The curators of the pavilion invited several teams of leading architects to present practical studies on sustainability using local materials. In this review, a social housing solution developed by one of the teams — architects Carles Oliver and Xim Moyá (Barcelona) — is selectively presented.






The project’s defining characteristics were minimizing waste during construction, reducing carbon emissions, lowering cooling and heating energy demand, and cutting water consumption over the building’s useful life. The architects also integrated handcraft techniques into the residential construction to foster a sense of community.
AUSTRIA: SOCIAL HOUSING IN EUROPEAN CAPITALS

Commissioner: The Arts and Culture Division of the Federal Ministry for Art, Culture, the Civil Service and Sport of Austria
Curator: Sabine Pollak, Michael Obrist and Lorenzo Romito
The project is an open (both for experts and public) conversation between smart living practices of Vienna and Rome. What can we learn from these cities?
Austria focuses on the housing question. The starting point is a housing crisis spreading across Europe and around the world. Rents are rising to unbelievable levels, highly questionable property policies are spreading, municipal housing is disappearing, neighborhoods are being rented out to tourists, and speculative vacancies have become the norm. For a large portion of the population, living in cities is no longer sustainable. Today, housing is treated as a tradable commodity. The question is: What stance will architecture take on this?
Exploring practices, spaces, and rules in current developments in the area of urban coexistence, Vienna is taking a pioneering role in the question of affordable housing for all.

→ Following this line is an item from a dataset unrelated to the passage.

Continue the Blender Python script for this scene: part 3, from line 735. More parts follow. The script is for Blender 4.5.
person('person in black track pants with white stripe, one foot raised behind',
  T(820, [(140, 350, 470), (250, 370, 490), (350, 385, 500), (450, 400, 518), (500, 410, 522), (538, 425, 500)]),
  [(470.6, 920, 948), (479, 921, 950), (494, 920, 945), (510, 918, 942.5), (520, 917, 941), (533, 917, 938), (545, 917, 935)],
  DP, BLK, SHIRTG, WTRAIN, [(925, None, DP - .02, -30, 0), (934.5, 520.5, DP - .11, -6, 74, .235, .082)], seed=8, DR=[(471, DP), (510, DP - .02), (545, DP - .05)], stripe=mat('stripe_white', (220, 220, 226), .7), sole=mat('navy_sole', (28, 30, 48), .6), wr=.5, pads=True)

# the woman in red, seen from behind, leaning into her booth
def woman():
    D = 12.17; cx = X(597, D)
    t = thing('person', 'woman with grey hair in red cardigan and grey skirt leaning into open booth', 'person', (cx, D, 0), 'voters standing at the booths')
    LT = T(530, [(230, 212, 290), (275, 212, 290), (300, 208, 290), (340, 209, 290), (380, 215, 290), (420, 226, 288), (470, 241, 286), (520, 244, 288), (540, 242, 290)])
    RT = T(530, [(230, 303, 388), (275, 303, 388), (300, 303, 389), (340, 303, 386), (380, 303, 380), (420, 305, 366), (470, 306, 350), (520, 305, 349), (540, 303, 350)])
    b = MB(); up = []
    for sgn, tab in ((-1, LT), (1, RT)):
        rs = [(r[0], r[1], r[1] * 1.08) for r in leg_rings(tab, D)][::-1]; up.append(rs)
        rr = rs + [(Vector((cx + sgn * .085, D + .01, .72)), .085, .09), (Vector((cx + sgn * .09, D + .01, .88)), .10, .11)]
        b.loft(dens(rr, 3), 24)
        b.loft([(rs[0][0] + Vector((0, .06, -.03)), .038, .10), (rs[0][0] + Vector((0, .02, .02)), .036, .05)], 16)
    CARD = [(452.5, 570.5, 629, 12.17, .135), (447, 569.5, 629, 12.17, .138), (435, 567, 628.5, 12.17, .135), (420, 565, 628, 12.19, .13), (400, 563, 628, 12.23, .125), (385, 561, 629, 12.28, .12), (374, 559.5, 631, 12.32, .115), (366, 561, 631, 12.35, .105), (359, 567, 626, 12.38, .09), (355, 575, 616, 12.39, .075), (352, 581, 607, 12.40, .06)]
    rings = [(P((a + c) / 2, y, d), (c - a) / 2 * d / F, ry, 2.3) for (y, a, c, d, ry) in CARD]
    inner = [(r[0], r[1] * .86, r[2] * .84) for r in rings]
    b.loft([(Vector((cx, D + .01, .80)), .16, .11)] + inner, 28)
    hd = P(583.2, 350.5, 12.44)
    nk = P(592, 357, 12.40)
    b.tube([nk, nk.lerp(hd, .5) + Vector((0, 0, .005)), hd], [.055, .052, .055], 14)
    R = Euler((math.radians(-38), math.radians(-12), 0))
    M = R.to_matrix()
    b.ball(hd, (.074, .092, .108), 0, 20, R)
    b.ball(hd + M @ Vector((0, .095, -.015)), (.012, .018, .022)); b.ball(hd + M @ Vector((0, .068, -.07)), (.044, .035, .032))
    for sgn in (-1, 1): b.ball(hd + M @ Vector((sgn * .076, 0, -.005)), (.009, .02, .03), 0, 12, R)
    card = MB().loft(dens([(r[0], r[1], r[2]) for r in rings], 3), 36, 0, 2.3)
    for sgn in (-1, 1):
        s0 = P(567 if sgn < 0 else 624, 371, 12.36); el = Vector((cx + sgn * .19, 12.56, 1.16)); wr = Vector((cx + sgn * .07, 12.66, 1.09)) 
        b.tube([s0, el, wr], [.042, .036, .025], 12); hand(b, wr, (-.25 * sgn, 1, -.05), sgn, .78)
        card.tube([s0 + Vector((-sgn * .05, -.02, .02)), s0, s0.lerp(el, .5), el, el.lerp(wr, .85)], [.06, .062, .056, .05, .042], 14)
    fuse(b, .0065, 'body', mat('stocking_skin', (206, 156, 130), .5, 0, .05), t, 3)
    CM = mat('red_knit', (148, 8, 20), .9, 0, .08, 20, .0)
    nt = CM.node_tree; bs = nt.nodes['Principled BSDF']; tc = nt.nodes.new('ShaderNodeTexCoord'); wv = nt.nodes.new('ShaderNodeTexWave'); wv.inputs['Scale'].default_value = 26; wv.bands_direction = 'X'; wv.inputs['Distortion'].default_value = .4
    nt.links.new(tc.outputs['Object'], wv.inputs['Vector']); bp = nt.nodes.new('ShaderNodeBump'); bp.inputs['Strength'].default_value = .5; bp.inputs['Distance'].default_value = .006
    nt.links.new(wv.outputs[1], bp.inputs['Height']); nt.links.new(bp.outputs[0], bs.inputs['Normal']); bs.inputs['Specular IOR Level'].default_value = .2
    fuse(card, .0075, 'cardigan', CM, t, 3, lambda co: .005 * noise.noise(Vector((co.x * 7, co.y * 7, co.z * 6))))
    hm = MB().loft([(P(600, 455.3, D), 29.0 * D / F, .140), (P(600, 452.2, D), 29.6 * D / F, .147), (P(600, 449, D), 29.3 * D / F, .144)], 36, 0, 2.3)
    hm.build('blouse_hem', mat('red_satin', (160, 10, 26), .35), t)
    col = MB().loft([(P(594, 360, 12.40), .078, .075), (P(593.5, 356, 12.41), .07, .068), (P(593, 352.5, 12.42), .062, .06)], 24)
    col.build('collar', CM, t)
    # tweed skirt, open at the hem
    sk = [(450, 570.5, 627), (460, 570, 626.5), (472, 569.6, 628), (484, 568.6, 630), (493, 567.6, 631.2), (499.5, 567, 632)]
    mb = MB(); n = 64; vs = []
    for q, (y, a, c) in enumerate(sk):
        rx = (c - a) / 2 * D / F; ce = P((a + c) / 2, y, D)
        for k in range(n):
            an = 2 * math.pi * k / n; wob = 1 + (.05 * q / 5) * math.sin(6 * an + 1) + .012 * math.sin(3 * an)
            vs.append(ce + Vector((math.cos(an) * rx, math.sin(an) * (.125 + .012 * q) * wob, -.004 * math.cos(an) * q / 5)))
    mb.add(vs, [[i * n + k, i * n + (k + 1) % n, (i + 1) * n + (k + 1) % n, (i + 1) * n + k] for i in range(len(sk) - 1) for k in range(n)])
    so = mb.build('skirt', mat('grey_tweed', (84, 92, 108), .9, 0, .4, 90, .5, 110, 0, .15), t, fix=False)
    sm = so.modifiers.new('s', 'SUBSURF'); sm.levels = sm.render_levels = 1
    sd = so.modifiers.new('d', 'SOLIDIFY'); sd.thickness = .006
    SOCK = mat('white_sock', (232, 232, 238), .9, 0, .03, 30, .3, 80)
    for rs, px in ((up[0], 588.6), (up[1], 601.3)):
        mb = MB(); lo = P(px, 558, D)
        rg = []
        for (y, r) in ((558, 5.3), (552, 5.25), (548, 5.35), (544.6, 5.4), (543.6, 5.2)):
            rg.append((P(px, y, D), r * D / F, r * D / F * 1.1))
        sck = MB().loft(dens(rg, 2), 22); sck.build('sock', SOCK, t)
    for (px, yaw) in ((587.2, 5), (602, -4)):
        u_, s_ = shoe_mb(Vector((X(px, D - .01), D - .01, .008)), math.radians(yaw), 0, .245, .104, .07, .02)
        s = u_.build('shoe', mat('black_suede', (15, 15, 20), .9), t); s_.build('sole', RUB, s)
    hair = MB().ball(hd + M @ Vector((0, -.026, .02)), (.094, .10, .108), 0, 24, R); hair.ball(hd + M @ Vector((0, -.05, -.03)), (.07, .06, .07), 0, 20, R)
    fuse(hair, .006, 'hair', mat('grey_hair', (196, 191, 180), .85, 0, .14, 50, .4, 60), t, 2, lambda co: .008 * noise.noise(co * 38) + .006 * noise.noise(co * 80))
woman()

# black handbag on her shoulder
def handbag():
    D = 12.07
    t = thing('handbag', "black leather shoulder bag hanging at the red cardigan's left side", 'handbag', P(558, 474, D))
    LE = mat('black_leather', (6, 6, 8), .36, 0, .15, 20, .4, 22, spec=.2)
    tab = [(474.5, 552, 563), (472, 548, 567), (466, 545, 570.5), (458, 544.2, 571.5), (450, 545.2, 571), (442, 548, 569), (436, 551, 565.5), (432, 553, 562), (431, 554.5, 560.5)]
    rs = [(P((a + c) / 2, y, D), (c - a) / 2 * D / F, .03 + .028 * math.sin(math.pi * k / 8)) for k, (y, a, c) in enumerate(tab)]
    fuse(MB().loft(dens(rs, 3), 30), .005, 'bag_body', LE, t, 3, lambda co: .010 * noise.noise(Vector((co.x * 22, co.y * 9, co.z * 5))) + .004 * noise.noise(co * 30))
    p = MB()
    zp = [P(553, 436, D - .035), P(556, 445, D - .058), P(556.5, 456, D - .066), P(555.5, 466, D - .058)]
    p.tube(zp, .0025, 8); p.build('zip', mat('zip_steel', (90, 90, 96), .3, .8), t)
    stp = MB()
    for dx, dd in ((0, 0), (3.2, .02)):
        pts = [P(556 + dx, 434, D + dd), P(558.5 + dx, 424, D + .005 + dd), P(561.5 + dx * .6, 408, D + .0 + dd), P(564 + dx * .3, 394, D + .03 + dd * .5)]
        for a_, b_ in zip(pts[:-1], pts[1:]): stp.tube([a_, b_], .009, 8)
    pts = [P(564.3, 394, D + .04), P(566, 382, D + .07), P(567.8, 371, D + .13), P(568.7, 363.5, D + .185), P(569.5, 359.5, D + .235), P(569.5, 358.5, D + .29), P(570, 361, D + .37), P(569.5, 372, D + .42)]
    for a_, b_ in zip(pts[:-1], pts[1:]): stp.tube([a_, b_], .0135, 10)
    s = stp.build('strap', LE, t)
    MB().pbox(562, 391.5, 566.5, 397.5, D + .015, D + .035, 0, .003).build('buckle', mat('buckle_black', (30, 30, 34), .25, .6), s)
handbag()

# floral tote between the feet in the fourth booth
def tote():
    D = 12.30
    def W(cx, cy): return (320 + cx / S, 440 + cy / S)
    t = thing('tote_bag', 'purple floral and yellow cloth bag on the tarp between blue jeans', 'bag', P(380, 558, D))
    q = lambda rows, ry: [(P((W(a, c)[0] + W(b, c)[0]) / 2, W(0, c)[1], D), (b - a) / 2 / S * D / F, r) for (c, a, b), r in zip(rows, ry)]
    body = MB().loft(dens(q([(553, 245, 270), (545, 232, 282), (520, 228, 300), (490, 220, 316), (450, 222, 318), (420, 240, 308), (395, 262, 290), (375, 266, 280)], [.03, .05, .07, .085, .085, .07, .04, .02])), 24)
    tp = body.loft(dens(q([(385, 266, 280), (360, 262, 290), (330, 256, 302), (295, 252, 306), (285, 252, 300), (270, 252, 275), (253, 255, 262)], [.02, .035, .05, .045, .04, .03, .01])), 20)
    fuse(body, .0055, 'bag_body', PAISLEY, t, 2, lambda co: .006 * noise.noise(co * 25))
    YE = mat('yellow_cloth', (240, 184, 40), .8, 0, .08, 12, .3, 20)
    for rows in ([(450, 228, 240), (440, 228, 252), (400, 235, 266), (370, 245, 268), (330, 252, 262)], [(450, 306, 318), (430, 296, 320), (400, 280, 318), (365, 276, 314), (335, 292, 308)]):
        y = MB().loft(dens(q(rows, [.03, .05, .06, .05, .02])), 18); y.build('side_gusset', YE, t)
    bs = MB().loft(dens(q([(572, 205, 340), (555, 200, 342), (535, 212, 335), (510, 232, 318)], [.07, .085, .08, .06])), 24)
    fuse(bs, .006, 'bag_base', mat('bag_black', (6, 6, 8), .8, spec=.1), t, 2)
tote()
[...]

Both cities, Vienna and Rome, demonstrate different forms of ‘intelligens’ in improving the social and economic efficiency of living in capital cities. Vienna is a city that cares: in a top-down process, the municipality ensures that everyone seeking affordable housing can get it. Rome is the city of ruins, where hard-won, bottom-up processes create informal living spaces with often astonishing forms of self-organization. The Viennese system provides security; the Roman system fosters a reactive and creative civil society. In both cities, innovative ways of living are generated. Overlaying the two systems, we can imagine a new level of cooperation between planners and inhabitants, which could inform future urban strategies for unusual, inclusive, affordable, and climate-friendly forms of communal living.

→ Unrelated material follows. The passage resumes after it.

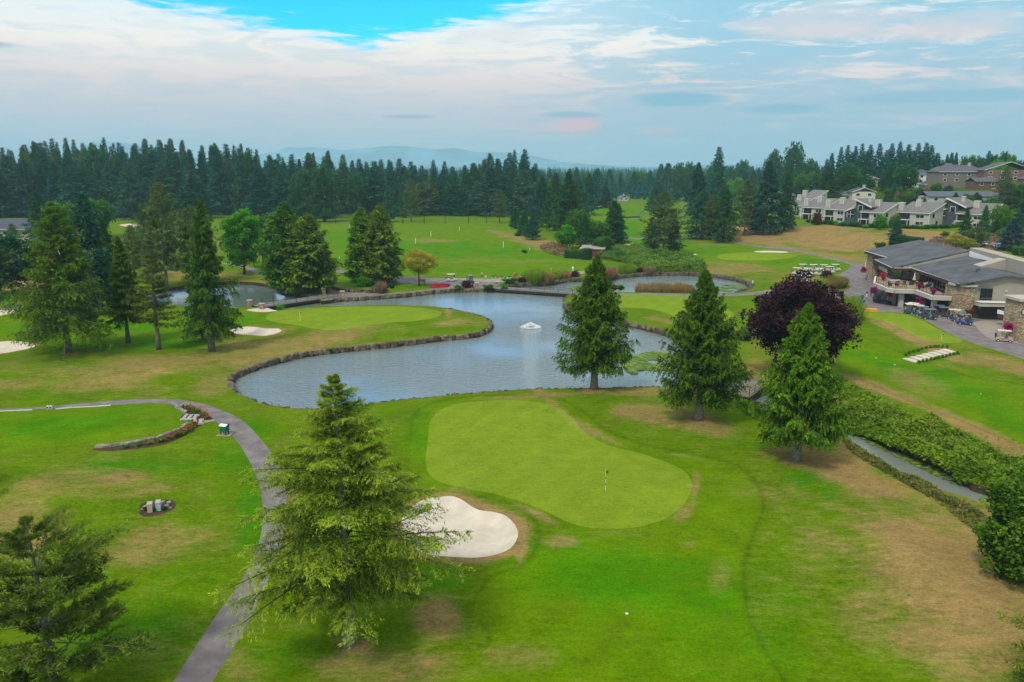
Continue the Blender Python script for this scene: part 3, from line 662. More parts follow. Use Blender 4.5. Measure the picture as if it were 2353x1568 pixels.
    if wood:
        kk = 5; ss = np.linspace(0, .93, kk)[None, :] * np.ones((nb, 1)); C = bp(ss); rad = (.009 * L[:, None] + .005) * (1 - .8 * ss)
        U3 = np.array([0, 0, 1.]); X3 = norm(np.cross(Dh, U3)); vv = []
        for j in range(3):
            a_ = 2 * math.pi * j / 3; vv.append(C + rad[..., None] * (X3[:, None, :] * math.cos(a_) + U3 * math.sin(a_)))
        VV = np.stack(vv, 2).reshape(-1, 3); idx = np.arange(nb * kk * 3).reshape(nb, kk, 3); q4 = []
        for j in range(3):
            a_, b_ = idx[:, :-1, j], idx[:, :-1, (j + 1) % 3]; c_, d_ = idx[:, 1:, (j + 1) % 3], idx[:, 1:, j]
            q4.append(np.stack([a_, b_, c_, d_], -1).reshape(-1, 4))
        Wm = np_mesh(name + '_limbs', VV, np.concatenate(q4))
    for m_, x in ((Fm, fol), (Tm, bark), (Wm, limb_mat or bark)):
        if m_ is not None: m_.materials.append(x)
    return dict(trunk=Tm, crown=Fm, limbs=Wm)
def broadleaf(name, seed, H, R, base, ncl, nl, leaf, fol, bark, shape=1., top=.5, shell=.55, cr=.24, trunk=True, lw=.75, limbs=9, clsq=.8, spread=None):
    rs = RS(seed); hz = (H - base) / 2; cz = base + hz
    d = norm(rs.normal(size=(ncl, 3))); rr = (shell + (1 - shell) * rs.rand(ncl)) * (.86 + .28 * rs.rand(ncl))
    c = d * rr[:, None]
    k = np.where(c[:, 2] > 0, 1 - top * c[:, 2] ** 2 * (1 - .0), 1.0)
    C = np.column_stack([c[:, 0] * R * k, c[:, 1] * R * k, cz + c[:, 2] * hz])
    cr_ = R * cr * (.7 + .6 * rs.rand(ncl))
    dd = norm(rs.normal(size=(ncl, nl, 3))); dd[..., 2] = np.where(rs.rand(ncl, nl) < .6, np.abs(dd[..., 2]), dd[..., 2])
    P = C[:, None, :] + dd * (cr_[:, None, None] * (.55 + .5 * rs.rand(ncl, nl, 1))) * np.array([1, 1, clsq])
    P[..., 2] = np.maximum(P[..., 2], .02)
    P = P.reshape(-1, 3); D = norm(dd.reshape(-1, 3) * .7 + rs.normal(size=P.shape) * .7 + np.array([0, 0, -.25]))
    N = len(P); LL = leaf * (.6 + .8 * rs.rand(N)); V, Q = cards(P, D, LL, LL * lw, rs, .5)
    up = dd[..., 2].reshape(-1); hh = (P[:, 2] - base) / max(H - base, .1)
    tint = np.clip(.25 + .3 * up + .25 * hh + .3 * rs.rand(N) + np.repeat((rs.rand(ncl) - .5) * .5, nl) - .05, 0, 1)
    Fm = np_mesh(name + '_leaves', V, Q, {'tint': np.repeat(tint, 4)}); Fm.materials.append(fol)
    if not trunk: return dict(crown=Fm, trunk=None, limbs=None)
    mb = MB(); tr = H * .022 + .04
    mb.tube([(0, 0, -.3), (0, 0, .2), (.1 * tr, 0, base * .7 + .3), (0, .1, cz)], [tr * 1.4, tr, tr * .8, tr * .35], 8)
    Tm = bpy.data.meshes.new(name + '_trunk'); Tm.from_pydata(mb.v, [], mb.f); Tm.update(); smooth(Tm); Tm.materials.append(bark)
    mb = MB()
    for i in range(limbs):
        j = rs.randint(ncl); z = base * .6 + rs.rand() * (cz - base * .6) + .2; mid = np.array([C[j][0] * .45, C[j][1] * .45, z + (C[j][2] - z) * .55])
        mb.tube([(0, 0, z), mid, C[j]], [tr * .45, tr * .28, tr * .1], 5)
    Lm = bpy.data.meshes.new(name + '_limbs'); Lm.from_pydata(mb.v, [], mb.f); Lm.update(); Lm.materials.append(bark)
    return dict(crown=Fm, trunk=Tm, limbs=Lm)
def plant(name, parts, loc, label, cat='tree', group=None, rz=0., s=1., names=('trunk', 'limbs', 'crown')):
    if parts.get('trunk') is None and parts.get('limbs') is None:
        o = link(name, parts['crown'], None, None, loc); o.rotation_euler = (0, 0, rz); o.scale = s if isinstance(s, tuple) else (s, s, s)
        return tag(o, label, cat, group)
    t = thing(name, label, cat, loc, rz, group, s if isinstance(s, tuple) else (s, s, s))
    for k in names:
        if parts.get(k) is not None: link('branches' if k == 'limbs' else k, parts[k], None, t)
    return t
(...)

Cities can and should be places of reconciliation, where not just a privileged minority but everyone has access to affordable, high-quality living. The dialogue between Vienna’s planned, public residential buildings and Rome’s improvised, often spontaneous architecture encourages interdisciplinary collaboration that can provide a climate-friendly, socially just housing model for any city.
AUSTRALIA: THE FEELING OF HOME

Commissioner: Australian Institute of Architects
Exhibitors: Michael Mossman, Emily McDaniel, Jack Gillmer-Lilley, Kaylie Salvatori, Clarence Slockee, Bradley Kerr, Elle Davidson
What does home mean to all around us? Humans and nonhumans, emotional and non-emotional. Do we all have a place where we belong?



Home is where we live, where we love, and where we maintain deep relationships with those closest to us and those who have come from afar. Home is a place of refuge, protection, and memory. Home is where dreams and aspirations live, and where the heart belongs — a place that resonates with these qualities, sharing them with the world. Home is our country, our stories, and songlines in our geology. Home is the step we sit on to look at the stars. Home is a place where we can be ourselves, and that which unites us as a collective. It is a place of belonging that cultivates infinite gratitude.